OPEC Head Quarters in Vienna

A new report by countries by the World Economic Forum has criticized the OPEC-member countries of failing to adjust to the changing energy architectures and renewable energy sources.

None of the member countries have made it to the top 50 list of the energy report, which focuses on the strengths and weaknesses of countries’ energy systems. Titled ‘The Global Energy Architecture Performance Index 2013‘, the report has been compiled in partnership with Accenture and ranks the top high-income countries in the world for adapting to the upcoming energy systems.

Norway is ranked on top of the list, while seven other European countries also feature in the top 10 countries. New Zealand and Colombia are two other countries making it to the top 10 list. Tunisia has been ranked as the highest Arab country on the index, followed by Algeria, Libya, Egypt, Oman, Saudi Arabia and the UAE.

Omar Boulos, managing director of Accenture, Middle East, believes that the index could serve as a wakeup call for countries in the Middle East region to address their future energy needs. He says that, “whilst the Middle East countries did not rank highly in this report, I expect this to change in future index reports. Governments and private companies across the region are investing billions of dollars in energy infrastructure and they have declared very real commitments to addressing the challenges of energy supply, particularly in terms of renewable energy.”
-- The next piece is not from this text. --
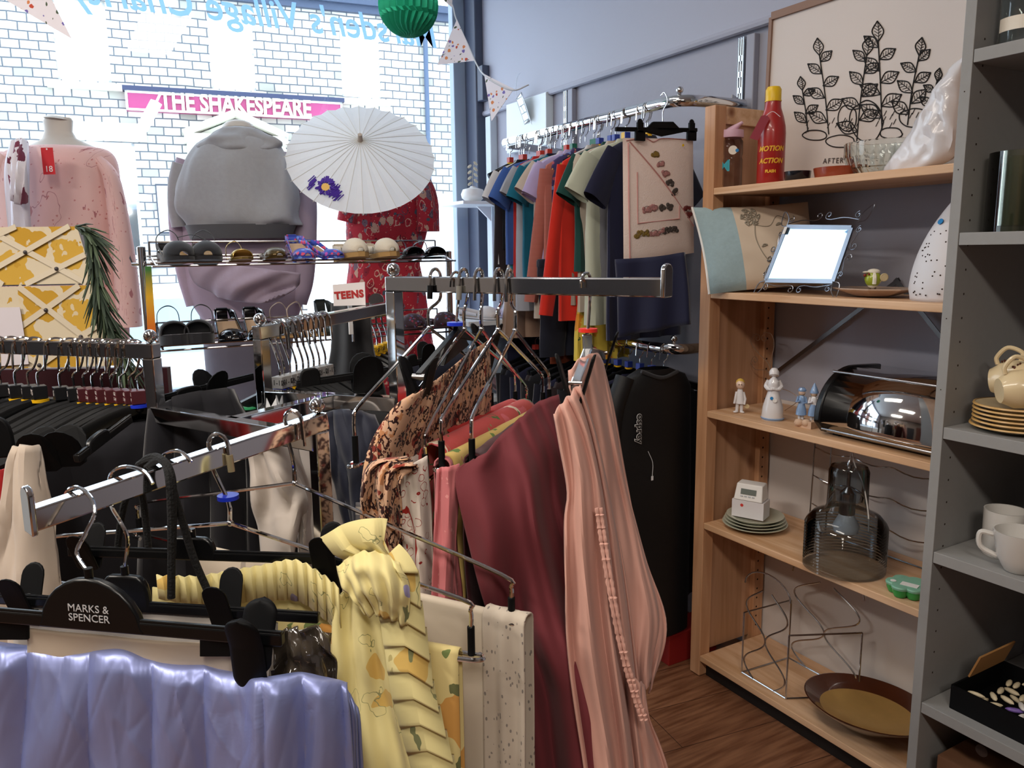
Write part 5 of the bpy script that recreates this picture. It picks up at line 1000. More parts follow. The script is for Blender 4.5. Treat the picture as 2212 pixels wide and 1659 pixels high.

To ensure energy security, the Gulf countries have undertaken several new energy projects that aim to improve the contribution of renewable energy sources in the overall energy production mix. The UAE will soon benefit from the launch of Masdar’s 100MW Shams 1 CSP plant and Sheikh Mohammed bin Rashid Al Maktoum Solar Park. At the same time, the government of Saudi Arabia has also announced plans to invest an estimated USD 109 billion in 41GW of solar and 9GW of wind capacity by 2032.